*THE TASK:*
Retype exactly the lines below, beginning with the first and ending with the line where "o.parent = e; o.matrix_parent_inverse" appears.

────────────────────────────────────────

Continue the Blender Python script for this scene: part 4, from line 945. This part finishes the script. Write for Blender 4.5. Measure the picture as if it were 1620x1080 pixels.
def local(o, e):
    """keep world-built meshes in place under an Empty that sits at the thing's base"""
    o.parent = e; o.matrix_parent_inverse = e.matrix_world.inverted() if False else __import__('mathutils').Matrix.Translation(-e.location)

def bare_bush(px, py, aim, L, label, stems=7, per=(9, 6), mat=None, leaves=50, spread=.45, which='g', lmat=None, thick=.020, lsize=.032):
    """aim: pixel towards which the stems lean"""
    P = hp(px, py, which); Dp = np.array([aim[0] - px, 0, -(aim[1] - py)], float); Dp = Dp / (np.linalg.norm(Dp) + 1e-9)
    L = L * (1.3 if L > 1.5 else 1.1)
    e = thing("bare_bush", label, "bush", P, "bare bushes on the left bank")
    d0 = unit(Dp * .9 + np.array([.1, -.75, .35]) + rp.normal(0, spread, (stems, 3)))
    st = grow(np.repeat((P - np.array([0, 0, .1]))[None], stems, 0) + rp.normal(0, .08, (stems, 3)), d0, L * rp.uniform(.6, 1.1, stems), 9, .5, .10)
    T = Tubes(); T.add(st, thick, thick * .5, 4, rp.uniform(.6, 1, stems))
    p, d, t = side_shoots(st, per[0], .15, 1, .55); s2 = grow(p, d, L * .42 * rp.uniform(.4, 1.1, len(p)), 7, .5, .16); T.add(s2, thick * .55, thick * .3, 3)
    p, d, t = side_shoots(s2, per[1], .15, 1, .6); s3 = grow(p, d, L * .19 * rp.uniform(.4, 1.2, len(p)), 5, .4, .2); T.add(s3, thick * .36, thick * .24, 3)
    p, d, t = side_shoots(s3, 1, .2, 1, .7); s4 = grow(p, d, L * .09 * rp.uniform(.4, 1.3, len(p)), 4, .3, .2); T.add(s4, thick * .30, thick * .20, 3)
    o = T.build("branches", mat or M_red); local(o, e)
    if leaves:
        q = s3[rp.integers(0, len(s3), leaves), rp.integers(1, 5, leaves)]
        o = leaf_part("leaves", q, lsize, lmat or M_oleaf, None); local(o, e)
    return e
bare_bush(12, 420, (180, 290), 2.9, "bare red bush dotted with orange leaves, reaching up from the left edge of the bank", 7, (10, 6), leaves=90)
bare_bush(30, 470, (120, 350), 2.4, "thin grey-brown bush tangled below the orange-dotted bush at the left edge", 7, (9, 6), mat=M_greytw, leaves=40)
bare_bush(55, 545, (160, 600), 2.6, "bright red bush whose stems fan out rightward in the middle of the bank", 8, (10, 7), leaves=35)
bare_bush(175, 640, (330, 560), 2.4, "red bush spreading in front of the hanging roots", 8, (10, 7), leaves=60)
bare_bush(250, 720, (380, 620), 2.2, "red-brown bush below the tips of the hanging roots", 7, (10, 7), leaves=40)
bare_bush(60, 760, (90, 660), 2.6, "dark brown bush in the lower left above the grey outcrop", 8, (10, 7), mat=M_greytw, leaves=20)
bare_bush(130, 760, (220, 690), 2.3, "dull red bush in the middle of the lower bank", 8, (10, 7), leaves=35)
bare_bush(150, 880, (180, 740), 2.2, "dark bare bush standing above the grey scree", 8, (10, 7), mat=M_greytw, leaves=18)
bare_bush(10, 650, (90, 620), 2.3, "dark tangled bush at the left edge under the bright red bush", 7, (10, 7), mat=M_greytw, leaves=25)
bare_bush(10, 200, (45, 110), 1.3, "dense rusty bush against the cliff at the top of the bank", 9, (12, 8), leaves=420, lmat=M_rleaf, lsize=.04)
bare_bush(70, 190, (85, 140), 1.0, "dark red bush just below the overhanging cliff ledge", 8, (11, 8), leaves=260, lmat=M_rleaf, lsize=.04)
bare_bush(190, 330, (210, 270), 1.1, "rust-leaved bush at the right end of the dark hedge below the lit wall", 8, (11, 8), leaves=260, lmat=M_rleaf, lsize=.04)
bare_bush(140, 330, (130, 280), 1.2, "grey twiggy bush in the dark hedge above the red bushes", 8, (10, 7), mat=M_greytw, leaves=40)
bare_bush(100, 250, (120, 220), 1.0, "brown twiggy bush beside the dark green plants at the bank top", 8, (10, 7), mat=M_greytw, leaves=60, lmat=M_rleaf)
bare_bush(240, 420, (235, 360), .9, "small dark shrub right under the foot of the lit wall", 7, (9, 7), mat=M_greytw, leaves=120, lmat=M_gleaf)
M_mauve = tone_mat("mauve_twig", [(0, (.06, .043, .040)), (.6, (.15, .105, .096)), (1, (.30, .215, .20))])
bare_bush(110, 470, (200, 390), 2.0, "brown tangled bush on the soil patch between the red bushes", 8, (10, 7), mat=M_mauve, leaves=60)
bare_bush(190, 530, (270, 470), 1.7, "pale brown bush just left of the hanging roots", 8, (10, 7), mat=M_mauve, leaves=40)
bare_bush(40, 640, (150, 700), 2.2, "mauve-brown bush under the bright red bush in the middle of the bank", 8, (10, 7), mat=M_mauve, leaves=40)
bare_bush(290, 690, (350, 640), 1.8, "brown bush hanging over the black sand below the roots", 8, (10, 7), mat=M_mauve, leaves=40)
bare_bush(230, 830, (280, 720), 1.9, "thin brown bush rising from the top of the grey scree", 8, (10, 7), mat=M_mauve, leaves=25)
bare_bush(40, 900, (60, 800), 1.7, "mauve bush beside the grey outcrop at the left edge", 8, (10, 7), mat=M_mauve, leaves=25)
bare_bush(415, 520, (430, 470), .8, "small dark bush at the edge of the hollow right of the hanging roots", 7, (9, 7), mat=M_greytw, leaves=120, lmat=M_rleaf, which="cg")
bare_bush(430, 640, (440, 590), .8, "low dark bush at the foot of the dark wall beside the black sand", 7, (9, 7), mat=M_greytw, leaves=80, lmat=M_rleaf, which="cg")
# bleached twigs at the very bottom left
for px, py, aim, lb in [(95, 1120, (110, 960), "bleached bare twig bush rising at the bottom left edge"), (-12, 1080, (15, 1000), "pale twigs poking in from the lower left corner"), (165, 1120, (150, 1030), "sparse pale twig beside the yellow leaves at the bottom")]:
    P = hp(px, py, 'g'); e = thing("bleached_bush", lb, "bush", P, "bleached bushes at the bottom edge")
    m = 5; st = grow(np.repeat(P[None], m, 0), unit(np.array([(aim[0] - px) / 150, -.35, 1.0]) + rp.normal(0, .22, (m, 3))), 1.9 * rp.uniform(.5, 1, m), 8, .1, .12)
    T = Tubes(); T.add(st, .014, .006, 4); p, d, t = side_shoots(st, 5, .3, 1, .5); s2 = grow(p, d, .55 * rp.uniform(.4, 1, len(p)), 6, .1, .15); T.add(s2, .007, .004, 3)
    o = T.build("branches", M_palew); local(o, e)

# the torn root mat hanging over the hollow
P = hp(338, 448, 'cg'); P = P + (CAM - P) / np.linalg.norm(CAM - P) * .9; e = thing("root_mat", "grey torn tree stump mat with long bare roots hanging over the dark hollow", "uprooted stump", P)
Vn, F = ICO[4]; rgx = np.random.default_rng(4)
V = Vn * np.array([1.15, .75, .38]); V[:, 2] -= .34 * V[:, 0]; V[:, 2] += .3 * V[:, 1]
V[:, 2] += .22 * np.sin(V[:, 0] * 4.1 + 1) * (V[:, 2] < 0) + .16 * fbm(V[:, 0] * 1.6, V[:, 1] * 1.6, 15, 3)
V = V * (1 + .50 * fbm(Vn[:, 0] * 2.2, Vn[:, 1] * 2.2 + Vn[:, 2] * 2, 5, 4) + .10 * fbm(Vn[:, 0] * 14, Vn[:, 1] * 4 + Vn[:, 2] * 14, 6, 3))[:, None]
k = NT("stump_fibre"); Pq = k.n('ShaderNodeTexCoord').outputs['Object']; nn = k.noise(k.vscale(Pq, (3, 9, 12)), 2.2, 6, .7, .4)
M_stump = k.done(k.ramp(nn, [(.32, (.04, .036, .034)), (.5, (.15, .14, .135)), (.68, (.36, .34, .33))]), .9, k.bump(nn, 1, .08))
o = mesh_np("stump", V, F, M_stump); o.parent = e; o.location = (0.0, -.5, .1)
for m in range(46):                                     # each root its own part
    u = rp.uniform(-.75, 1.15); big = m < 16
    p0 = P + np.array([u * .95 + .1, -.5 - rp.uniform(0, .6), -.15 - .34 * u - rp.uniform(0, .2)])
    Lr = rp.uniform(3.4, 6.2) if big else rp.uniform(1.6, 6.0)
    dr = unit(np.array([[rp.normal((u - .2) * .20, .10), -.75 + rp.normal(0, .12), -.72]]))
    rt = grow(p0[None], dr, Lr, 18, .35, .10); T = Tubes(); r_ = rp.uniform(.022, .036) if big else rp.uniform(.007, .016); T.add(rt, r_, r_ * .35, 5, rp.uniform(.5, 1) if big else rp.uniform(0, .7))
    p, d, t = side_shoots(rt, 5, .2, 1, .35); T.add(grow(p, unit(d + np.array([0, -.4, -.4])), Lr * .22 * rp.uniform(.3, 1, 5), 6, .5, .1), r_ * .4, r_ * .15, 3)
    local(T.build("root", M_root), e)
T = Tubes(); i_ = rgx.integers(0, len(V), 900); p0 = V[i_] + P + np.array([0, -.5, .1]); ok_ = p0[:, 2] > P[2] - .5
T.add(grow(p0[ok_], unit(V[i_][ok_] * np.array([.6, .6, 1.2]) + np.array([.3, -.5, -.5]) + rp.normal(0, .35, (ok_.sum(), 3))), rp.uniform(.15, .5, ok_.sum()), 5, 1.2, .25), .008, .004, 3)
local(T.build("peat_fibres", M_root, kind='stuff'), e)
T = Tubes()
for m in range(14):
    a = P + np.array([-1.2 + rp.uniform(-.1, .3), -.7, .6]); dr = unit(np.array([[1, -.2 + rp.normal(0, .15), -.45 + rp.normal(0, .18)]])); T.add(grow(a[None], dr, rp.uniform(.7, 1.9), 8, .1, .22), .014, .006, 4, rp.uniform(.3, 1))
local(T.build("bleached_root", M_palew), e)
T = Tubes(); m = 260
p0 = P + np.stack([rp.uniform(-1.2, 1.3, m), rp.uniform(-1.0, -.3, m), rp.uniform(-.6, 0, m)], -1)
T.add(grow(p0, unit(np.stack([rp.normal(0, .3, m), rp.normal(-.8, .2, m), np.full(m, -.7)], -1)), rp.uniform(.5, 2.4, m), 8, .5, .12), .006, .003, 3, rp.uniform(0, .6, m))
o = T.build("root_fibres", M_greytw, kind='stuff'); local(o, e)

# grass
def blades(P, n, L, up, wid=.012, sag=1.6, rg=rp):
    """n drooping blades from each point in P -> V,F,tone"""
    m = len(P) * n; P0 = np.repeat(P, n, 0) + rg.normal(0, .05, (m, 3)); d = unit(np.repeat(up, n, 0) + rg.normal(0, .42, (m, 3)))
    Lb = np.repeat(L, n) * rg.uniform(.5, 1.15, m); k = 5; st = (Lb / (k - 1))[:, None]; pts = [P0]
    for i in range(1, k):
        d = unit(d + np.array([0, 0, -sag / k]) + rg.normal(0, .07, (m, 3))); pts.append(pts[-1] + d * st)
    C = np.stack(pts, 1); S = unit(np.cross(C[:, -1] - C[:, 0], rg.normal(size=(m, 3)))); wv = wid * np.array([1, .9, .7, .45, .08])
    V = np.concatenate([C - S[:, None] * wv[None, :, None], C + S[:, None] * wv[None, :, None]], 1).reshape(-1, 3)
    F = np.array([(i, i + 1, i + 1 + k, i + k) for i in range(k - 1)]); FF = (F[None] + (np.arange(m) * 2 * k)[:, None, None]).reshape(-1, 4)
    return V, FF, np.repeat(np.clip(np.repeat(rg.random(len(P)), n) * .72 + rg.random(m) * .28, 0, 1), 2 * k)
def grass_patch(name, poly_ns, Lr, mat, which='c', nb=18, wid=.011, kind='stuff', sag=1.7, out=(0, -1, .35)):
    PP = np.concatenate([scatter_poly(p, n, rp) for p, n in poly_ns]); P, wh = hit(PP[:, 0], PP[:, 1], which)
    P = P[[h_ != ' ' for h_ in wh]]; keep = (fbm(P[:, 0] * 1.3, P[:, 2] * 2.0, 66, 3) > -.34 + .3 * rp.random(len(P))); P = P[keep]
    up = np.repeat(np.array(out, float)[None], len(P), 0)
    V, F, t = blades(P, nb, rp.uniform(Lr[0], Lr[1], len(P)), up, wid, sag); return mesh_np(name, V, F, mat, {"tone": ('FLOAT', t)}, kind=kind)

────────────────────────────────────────

*WORKED ANSWER:*
Continue the Blender Python script for this scene: part 4, from line 945. This part finishes the script. Write for Blender 4.5. Measure the picture as if it were 1620x1080 pixels.
def local(o, e):
    """keep world-built meshes in place under an Empty that sits at the thing's base"""
    o.parent = e; o.matrix_parent_inverse = e.matrix_world.inverted() if False else __import__('mathutils').Matrix.Translation(-e.location)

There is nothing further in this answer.